* **Data extract**
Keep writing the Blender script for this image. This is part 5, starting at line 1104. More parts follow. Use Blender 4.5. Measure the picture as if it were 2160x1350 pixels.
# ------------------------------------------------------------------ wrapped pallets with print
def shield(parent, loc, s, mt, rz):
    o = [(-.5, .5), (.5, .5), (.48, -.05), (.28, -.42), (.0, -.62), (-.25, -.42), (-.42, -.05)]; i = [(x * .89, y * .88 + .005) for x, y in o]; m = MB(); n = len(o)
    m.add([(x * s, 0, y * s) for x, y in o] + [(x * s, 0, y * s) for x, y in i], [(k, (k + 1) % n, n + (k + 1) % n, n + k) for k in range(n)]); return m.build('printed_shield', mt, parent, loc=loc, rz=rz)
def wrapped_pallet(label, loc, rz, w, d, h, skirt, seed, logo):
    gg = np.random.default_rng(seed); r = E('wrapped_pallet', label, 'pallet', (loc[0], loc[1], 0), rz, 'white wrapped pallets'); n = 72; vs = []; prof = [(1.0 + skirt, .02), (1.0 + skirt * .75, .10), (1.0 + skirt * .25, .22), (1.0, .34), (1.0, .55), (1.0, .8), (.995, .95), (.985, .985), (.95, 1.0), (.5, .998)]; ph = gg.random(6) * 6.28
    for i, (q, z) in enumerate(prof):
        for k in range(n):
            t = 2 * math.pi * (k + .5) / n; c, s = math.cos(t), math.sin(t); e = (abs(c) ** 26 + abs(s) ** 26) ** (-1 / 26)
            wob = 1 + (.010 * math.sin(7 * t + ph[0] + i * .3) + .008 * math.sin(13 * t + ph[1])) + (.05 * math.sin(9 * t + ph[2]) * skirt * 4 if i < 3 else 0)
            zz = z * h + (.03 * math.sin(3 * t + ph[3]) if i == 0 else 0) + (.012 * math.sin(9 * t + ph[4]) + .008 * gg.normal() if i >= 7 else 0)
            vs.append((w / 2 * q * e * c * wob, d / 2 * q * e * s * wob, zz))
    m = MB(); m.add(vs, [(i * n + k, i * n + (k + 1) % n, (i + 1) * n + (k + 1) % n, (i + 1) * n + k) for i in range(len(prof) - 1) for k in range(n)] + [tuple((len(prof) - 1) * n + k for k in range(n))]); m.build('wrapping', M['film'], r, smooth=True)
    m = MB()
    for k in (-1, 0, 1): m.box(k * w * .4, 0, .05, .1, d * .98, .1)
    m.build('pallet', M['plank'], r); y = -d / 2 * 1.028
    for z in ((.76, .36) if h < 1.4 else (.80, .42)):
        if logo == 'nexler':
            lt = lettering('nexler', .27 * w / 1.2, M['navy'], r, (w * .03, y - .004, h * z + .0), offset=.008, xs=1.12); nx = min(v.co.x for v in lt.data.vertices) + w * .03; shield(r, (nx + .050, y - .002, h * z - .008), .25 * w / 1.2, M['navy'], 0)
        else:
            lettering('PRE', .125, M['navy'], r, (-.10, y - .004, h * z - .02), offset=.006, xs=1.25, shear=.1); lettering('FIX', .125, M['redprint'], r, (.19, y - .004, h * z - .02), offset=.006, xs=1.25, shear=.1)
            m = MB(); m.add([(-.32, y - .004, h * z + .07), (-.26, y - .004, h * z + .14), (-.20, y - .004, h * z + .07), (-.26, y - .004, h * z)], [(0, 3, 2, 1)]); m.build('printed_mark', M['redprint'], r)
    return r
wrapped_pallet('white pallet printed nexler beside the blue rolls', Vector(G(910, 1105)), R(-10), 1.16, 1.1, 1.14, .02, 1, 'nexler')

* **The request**
Write the material out again word for word.

* **Output**
Keep writing the Blender script for this image. This is part 5, starting at line 1104. More parts follow. Use Blender 4.5. Measure the picture as if it were 2160x1350 pixels.
# ------------------------------------------------------------------ wrapped pallets with print
def shield(parent, loc, s, mt, rz):
    o = [(-.5, .5), (.5, .5), (.48, -.05), (.28, -.42), (.0, -.62), (-.25, -.42), (-.42, -.05)]; i = [(x * .89, y * .88 + .005) for x, y in o]; m = MB(); n = len(o)
    m.add([(x * s, 0, y * s) for x, y in o] + [(x * s, 0, y * s) for x, y in i], [(k, (k + 1) % n, n + (k + 1) % n, n + k) for k in range(n)]); return m.build('printed_shield', mt, parent, loc=loc, rz=rz)
def wrapped_pallet(label, loc, rz, w, d, h, skirt, seed, logo):
    gg = np.random.default_rng(seed); r = E('wrapped_pallet', label, 'pallet', (loc[0], loc[1], 0), rz, 'white wrapped pallets'); n = 72; vs = []; prof = [(1.0 + skirt, .02), (1.0 + skirt * .75, .10), (1.0 + skirt * .25, .22), (1.0, .34), (1.0, .55), (1.0, .8), (.995, .95), (.985, .985), (.95, 1.0), (.5, .998)]; ph = gg.random(6) * 6.28
    for i, (q, z) in enumerate(prof):
        for k in range(n):
            t = 2 * math.pi * (k + .5) / n; c, s = math.cos(t), math.sin(t); e = (abs(c) ** 26 + abs(s) ** 26) ** (-1 / 26)
            wob = 1 + (.010 * math.sin(7 * t + ph[0] + i * .3) + .008 * math.sin(13 * t + ph[1])) + (.05 * math.sin(9 * t + ph[2]) * skirt * 4 if i < 3 else 0)
            zz = z * h + (.03 * math.sin(3 * t + ph[3]) if i == 0 else 0) + (.012 * math.sin(9 * t + ph[4]) + .008 * gg.normal() if i >= 7 else 0)
            vs.append((w / 2 * q * e * c * wob, d / 2 * q * e * s * wob, zz))
    m = MB(); m.add(vs, [(i * n + k, i * n + (k + 1) % n, (i + 1) * n + (k + 1) % n, (i + 1) * n + k) for i in range(len(prof) - 1) for k in range(n)] + [tuple((len(prof) - 1) * n + k for k in range(n))]); m.build('wrapping', M['film'], r, smooth=True)
    m = MB()
    for k in (-1, 0, 1): m.box(k * w * .4, 0, .05, .1, d * .98, .1)
    m.build('pallet', M['plank'], r); y = -d / 2 * 1.028
    for z in ((.76, .36) if h < 1.4 else (.80, .42)):
        if logo == 'nexler':
            lt = lettering('nexler', .27 * w / 1.2, M['navy'], r, (w * .03, y - .004, h * z + .0), offset=.008, xs=1.12); nx = min(v.co.x for v in lt.data.vertices) + w * .03; shield(r, (nx + .050, y - .002, h * z - .008), .25 * w / 1.2, M['navy'], 0)
        else:
            lettering('PRE', .125, M['navy'], r, (-.10, y - .004, h * z - .02), offset=.006, xs=1.25, shear=.1); lettering('FIX', .125, M['redprint'], r, (.19, y - .004, h * z - .02), offset=.006, xs=1.25, shear=.1)
            m = MB(); m.add([(-.32, y - .004, h * z + .07), (-.26, y - .004, h * z + .14), (-.20, y - .004, h * z + .07), (-.26, y - .004, h * z)], [(0, 3, 2, 1)]); m.build('printed_mark', M['redprint'], r)
    return r
wrapped_pallet('white pallet printed nexler beside the blue rolls', Vector(G(910, 1105)), R(-10), 1.16, 1.1, 1.14, .02, 1, 'nexler')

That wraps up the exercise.